In a brief interview with The Alamance News, Susana Goldman, the director of Alamance County’s Libraries, denied any knowledge of the apartment development’s request for spillover parking on the grounds of the Mebane Public Library.

In an interview with The Alamance News, Goldman also disputed the notion that she has any authority over the dispensation of space in the library’s parking lot.

“I’m not involved in that decision,” she told the newspaper on Wednesday, “because it is located on city property.”

Goldman added that she has also received no word from anyone at the Mebane library about a pending request for permission to use the parking lot.

[Story continues below photographs.]

Library and city officials currently disagree on who should decide about allowing a private apartment complex to use the Mebane library’s parking lot as an “overflow” lot – with each deferring to the other.
Above is a sign that currently prohibits any parking except for library use and also bans overnight parking, which the apartment complex would want to use.

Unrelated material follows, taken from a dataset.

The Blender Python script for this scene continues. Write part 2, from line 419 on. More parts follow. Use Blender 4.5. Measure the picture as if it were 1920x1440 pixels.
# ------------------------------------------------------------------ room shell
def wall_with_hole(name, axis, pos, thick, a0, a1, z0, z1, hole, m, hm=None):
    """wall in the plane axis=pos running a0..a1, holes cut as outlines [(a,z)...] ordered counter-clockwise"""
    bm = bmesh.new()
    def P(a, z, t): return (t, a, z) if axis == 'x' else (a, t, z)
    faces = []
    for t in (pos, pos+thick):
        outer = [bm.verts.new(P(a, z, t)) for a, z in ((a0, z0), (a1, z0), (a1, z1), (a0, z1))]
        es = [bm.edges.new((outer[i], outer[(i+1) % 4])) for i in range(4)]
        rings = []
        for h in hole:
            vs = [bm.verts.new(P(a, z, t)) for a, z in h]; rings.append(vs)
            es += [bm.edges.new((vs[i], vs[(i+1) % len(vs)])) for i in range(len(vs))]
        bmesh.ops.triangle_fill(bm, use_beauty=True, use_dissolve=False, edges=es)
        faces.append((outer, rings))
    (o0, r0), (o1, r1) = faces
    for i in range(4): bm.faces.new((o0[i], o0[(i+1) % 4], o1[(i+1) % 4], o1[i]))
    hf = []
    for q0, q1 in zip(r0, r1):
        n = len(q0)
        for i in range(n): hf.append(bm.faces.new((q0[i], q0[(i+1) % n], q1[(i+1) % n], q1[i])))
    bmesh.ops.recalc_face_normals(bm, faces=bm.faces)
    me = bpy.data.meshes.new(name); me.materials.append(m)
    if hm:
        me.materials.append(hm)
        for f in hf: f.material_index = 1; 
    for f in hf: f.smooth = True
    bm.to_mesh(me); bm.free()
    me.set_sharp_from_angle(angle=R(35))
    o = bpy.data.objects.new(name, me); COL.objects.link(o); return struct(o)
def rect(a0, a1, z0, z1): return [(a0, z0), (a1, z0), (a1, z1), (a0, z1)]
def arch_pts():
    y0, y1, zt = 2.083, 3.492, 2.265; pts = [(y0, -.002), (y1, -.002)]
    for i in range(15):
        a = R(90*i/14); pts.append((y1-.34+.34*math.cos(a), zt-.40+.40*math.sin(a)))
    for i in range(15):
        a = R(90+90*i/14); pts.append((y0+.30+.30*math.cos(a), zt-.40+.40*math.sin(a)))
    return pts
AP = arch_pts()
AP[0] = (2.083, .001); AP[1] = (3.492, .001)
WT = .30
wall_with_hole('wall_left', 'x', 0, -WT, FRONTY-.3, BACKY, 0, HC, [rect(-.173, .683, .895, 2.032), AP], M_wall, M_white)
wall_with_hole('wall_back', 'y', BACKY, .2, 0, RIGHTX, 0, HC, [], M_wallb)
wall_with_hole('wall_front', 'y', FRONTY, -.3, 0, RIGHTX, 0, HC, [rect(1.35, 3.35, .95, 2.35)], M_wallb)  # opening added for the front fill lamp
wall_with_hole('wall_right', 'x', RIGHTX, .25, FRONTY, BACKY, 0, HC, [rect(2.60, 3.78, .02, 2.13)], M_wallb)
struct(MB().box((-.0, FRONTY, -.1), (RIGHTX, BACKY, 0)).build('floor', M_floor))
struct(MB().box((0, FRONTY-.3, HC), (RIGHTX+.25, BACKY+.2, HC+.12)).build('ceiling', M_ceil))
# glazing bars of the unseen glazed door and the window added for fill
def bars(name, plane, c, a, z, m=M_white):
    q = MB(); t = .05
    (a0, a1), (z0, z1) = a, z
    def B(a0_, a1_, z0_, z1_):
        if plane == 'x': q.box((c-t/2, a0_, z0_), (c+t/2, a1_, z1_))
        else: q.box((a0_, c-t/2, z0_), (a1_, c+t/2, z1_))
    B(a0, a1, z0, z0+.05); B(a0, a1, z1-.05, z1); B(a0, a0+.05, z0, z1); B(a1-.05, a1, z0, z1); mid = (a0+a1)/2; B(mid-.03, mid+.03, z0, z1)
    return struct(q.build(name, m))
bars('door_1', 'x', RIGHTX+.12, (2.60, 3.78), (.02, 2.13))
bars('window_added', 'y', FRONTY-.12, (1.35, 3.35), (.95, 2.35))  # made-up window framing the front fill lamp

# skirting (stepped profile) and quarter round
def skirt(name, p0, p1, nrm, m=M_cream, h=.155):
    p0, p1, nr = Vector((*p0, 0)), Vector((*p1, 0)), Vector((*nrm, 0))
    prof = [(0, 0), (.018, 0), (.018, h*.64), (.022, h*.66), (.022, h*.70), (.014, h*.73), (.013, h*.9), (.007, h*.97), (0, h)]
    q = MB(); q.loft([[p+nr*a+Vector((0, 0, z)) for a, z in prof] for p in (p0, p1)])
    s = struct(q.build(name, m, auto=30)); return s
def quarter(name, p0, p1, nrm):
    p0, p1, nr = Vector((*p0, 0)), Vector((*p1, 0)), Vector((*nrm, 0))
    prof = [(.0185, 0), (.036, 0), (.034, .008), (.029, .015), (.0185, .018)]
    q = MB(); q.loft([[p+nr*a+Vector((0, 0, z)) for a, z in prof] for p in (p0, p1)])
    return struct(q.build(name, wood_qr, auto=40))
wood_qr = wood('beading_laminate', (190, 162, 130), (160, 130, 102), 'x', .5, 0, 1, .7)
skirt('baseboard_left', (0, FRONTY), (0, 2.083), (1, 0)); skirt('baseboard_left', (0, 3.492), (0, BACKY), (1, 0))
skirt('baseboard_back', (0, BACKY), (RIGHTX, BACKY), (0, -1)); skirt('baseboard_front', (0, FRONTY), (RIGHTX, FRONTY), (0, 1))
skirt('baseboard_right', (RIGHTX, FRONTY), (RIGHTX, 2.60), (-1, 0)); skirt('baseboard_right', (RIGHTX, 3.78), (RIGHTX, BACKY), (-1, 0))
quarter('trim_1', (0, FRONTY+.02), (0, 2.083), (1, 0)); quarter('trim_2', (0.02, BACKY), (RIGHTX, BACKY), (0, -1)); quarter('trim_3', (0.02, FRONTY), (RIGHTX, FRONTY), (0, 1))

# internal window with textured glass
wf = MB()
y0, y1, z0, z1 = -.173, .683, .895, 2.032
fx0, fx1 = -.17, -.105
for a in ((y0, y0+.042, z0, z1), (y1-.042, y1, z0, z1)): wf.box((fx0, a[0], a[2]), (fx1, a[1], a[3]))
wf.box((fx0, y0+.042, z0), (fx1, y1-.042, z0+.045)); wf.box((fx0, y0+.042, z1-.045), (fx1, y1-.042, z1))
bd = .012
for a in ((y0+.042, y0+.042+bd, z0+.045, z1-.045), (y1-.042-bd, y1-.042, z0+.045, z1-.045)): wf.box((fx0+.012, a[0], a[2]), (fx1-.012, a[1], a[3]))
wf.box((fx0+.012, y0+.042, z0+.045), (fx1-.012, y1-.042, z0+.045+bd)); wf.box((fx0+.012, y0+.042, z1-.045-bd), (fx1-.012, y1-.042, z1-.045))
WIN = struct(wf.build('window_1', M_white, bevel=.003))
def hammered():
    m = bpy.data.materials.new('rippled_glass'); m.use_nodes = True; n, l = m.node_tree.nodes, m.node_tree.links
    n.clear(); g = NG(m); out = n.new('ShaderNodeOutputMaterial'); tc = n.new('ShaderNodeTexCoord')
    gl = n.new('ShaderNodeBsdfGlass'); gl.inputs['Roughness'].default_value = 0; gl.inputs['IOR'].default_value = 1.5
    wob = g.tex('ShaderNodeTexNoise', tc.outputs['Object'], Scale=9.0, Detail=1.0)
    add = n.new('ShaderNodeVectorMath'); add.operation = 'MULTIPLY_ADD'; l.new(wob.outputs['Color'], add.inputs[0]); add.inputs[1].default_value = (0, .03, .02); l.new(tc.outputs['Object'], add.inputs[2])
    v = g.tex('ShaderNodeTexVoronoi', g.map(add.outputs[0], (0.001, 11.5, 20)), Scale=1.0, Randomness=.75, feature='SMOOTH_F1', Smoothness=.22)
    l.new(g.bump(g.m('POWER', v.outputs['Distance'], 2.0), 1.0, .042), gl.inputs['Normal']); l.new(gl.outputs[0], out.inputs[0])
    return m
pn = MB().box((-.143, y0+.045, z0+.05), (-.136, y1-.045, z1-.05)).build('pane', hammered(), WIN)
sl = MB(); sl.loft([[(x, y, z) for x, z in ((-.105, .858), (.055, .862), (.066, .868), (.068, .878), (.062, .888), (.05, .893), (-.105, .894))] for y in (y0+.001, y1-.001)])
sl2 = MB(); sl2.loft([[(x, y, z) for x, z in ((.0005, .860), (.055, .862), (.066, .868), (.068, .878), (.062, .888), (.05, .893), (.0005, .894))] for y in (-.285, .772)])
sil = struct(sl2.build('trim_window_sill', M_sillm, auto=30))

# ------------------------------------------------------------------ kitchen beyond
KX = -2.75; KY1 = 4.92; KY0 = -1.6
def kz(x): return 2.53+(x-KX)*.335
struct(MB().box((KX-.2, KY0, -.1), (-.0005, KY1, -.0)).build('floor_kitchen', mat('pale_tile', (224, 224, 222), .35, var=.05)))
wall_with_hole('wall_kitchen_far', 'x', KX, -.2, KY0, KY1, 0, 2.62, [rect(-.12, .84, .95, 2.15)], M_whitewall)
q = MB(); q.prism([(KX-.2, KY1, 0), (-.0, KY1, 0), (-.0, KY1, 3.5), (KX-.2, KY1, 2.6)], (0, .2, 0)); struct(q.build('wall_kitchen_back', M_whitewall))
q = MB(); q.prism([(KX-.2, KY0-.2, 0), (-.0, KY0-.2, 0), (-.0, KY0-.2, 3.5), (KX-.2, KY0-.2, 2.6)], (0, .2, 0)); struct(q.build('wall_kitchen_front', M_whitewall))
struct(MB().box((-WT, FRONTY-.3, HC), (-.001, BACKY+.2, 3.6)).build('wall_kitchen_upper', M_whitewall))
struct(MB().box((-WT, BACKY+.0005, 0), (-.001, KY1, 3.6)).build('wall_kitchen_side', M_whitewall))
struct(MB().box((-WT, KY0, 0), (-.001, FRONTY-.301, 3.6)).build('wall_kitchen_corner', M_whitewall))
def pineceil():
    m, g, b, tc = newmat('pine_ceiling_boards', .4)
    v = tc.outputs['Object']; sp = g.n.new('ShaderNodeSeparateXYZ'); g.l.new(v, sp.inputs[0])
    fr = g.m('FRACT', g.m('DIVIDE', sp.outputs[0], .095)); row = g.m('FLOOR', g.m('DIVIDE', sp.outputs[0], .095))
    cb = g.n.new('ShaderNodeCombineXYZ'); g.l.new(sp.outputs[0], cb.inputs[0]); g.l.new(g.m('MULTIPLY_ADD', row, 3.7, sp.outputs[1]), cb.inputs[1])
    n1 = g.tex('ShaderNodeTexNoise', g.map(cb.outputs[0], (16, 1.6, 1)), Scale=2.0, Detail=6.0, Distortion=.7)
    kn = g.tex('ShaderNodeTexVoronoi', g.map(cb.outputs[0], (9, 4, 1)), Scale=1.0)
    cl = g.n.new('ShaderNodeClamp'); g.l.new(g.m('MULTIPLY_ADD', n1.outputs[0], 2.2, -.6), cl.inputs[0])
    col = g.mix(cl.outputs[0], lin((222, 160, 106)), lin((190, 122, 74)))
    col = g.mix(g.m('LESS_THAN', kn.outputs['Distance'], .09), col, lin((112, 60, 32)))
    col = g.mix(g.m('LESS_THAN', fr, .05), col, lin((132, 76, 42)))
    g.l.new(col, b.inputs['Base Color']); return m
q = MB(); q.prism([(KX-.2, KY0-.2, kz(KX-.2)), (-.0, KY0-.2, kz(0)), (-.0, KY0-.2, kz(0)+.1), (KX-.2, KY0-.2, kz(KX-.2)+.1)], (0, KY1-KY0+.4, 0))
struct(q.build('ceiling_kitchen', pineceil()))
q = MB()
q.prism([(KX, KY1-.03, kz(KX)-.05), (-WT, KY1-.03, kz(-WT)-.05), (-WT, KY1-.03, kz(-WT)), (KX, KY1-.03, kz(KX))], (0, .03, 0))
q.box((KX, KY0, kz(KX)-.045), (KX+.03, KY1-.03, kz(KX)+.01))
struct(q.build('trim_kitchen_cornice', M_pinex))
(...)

A similar sign facing West Washington Street (below) is somewhat obscured by overgrown shrubbery.

City attorney Brown was also asked whether a private entity could legally be given special access to the library’s parking lot – either by the city directly or by the library as “lessee” – inasmuch as the state’s constitution specifies that any use of public funds – such as use of city tax dollars to construct the library and its parking lot – must be for a “public purpose.”

Brown said he suspected he would be doing further research on the issue in anticipation of similar questions emerging from city council members when the rezoning issue comes before the council, now scheduled for its August 1 meeting.